Compaction time was the surprise: B-tree was the fastest at 0.019 s, beating both BST (0.028 s) and AVL (0.030 s). The reason is the same as the write story — fewer nodes written during the rebuild. Re-inserting 1,000 keys into a fresh B-tree produces far fewer nodes than inserting the same 1,000 keys into a BST or AVL tree, because each B-tree leaf absorbs up to 5 keys before a split. Less to write means faster compaction.

After compaction, all three trees improved their read throughput by 5–7%. A compacted database has no stale data — the file is 90% smaller, the live nodes are tightly packed, and the OS has less to cache. The B-tree went from 38,381 to 41,043 ops/s, the largest absolute gain, which is consistent with it starting from the highest baseline.


The Summary

Three tree types now live in DBDB. All 216 tests pass across all of them.

Tree Write (ops/s) Read (ops/s) File size (1K keys, 10×) Compaction (s)
BST 5,230 21,276 1,822,926 bytes 0.028
AVL 4,675 25,987 1,822,830 bytes 0.030
B-tree 7,473 32,543 1,600,547 bytes 0.019

B-tree wins on every dimension. It’s faster to write, faster to read, produces smaller files, and compacts faster.

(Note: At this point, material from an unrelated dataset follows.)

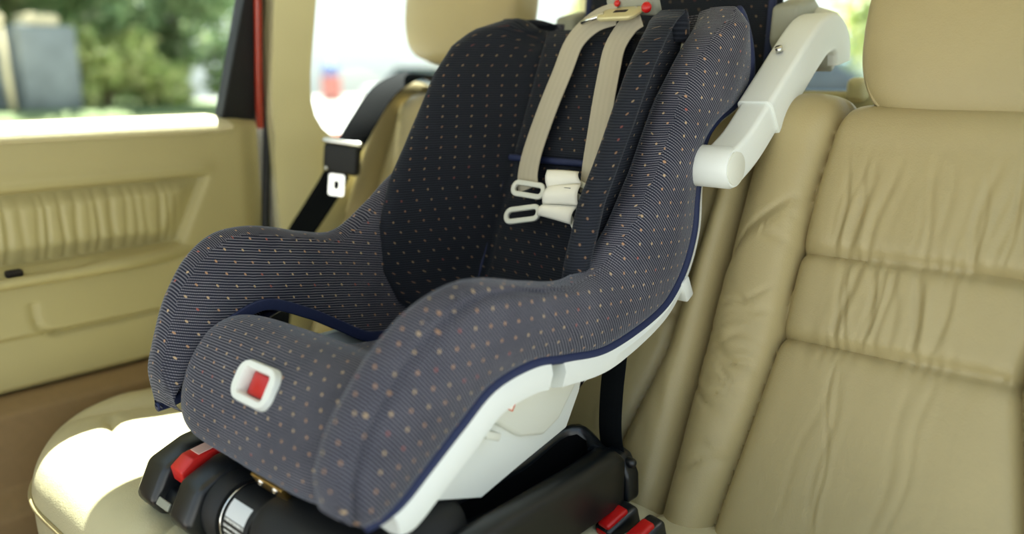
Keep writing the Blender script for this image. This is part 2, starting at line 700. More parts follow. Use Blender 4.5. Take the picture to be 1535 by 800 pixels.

The complexity of multi-key nodes and proactive splitting pays for itself at 10,000 keys, and the advantage only grows as the database does — log base 3 scales much better than log base 2.

The BST is still there, still reachable. Old databases still work. The AVL tree is still a reasonable middle ground. And now there’s a B-tree for anyone who wants to understand why every serious storage engine ultimately converges on this shape.

The implementation was the hard part. The benchmark was just confirmation.